Councillors in Brighton & Hove consider anti-racist schools plan

Graham Robson November 10, 2020

Councillors in Brighton & Hove are being asked to support the development of a city-wide anti-racist schools strategy, which would see Brighton & Hove City Council‘s (BHCC) education team working in partnership with the Brighton & Hove Educators of Colour Collective (BHECC).

BHECC was founded by a group of staff during the summer to support and empower educators of colour and to support anti-racist action in schools. The Collective has worked with a consultant commissioned by BHCC to draft a strategy with racial literacy training at its centre. Its aims are to prevent and mitigate the racism within the educational system, and support more effectively those in school communities experiencing racism.

The strategy, which would launch in April, would cover all aspects of school life including:
– Reviewing the curriculum and existing school policies
– Training for staff and governors
– Developing pupil and student racial literacy
– Incident reporting and support for BAME pupils and students and their parents.
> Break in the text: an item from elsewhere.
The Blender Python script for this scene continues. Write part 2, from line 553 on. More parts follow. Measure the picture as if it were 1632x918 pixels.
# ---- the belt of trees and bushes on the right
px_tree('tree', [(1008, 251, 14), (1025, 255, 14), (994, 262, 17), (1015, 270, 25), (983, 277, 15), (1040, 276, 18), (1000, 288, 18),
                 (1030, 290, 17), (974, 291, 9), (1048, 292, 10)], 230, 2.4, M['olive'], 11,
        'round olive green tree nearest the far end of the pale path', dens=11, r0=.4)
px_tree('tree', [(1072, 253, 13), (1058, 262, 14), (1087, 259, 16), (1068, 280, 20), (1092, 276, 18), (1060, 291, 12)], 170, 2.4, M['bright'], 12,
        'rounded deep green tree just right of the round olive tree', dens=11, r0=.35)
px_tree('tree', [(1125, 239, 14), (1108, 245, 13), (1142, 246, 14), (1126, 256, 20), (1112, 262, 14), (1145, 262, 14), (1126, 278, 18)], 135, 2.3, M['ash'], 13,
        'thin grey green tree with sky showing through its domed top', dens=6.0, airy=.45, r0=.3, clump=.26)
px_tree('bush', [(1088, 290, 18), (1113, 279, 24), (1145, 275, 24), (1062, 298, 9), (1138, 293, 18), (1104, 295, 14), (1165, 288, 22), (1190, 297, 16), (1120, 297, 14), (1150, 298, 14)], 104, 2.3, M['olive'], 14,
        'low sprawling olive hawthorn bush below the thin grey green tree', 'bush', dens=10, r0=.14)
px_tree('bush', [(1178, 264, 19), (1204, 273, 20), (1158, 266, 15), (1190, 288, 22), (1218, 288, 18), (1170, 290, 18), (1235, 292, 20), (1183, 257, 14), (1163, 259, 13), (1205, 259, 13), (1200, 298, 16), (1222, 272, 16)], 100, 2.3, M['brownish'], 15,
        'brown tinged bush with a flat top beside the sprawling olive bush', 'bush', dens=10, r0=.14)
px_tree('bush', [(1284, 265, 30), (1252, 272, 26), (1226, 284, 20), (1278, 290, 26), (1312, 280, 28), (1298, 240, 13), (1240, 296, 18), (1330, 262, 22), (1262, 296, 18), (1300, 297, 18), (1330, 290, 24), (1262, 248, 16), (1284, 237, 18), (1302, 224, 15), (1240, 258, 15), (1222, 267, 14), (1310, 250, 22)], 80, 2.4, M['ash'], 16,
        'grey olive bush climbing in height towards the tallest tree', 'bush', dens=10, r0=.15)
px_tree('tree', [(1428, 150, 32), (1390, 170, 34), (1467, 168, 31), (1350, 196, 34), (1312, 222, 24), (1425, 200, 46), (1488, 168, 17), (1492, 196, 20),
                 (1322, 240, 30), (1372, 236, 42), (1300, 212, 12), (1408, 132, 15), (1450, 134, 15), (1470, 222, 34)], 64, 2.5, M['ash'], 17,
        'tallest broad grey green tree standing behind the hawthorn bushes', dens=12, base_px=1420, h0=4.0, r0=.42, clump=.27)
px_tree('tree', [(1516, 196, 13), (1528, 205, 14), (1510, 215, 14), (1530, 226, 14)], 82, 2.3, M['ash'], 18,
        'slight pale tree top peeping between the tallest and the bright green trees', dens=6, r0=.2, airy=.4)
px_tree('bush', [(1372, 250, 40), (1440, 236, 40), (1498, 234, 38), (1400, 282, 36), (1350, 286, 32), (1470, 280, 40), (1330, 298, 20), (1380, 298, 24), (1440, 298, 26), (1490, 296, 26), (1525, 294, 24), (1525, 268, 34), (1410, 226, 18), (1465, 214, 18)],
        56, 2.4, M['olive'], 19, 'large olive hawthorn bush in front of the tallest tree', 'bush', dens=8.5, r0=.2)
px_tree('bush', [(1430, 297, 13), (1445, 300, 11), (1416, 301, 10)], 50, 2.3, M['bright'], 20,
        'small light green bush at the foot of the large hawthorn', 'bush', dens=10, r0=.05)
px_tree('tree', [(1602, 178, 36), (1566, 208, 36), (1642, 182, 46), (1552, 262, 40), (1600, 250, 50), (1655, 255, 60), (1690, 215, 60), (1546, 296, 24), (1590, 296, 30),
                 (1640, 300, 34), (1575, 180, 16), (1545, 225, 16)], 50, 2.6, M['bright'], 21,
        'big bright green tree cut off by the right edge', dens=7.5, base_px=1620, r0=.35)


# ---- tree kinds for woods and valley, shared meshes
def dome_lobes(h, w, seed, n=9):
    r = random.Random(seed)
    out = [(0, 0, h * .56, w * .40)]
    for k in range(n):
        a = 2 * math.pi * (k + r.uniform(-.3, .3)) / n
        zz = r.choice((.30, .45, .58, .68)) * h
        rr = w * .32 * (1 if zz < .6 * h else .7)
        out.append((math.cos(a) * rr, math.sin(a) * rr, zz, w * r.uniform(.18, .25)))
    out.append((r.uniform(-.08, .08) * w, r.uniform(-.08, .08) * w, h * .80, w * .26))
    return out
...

A report on the proposed strategy is due to be considered by BHCC’s Children, Young People and Skills Committee on Monday, November 9.

Councillor Hannah Clare, chair of the committee, said: “A recent YMCA poll of black children found that 95% of them hear racist language and half think racism is their biggest barrier to success. We cannot let this continue.

“I’d like to welcome the formation of the BHECC and thank them for sharing their expertise and experience and agreeing to work with us on this vital initiative.

“A lot of good work in this area has already begun. For example, PSHE materials are being developed to support secondary students to understand the structural nature of racism.

“The council’s education team is making sure all their staff have received racial literacy training by April 2021.

“This will ensure that all support offered to schools comes from a place of understanding systemic racism and so all can play a part in challenging it.

“The Black Lives Matter movement has energised people all over the world. Action on this issue is well overdue and I look forward to future action being taken to tackle racism in our schools.”

Councillor John Allcock, the committee’s opposition spokesperson, added: “There’s a real momentum in our city and our schools now to make meaningful, structural changes that will start to dismantle racism and improve daily lived experiences and opportunities for our children and young people from black and other ethnic minority communities.

“Pupils do better and feel better at school when they are valued and heard. So this is not just about respect and decency, it’s also about social cohesion and improving academic standards across the city.

“I very much welcome this initiative and am grateful to the BHECC for sharing their voice and leading this work in order to support and enable the council to take the first important steps.”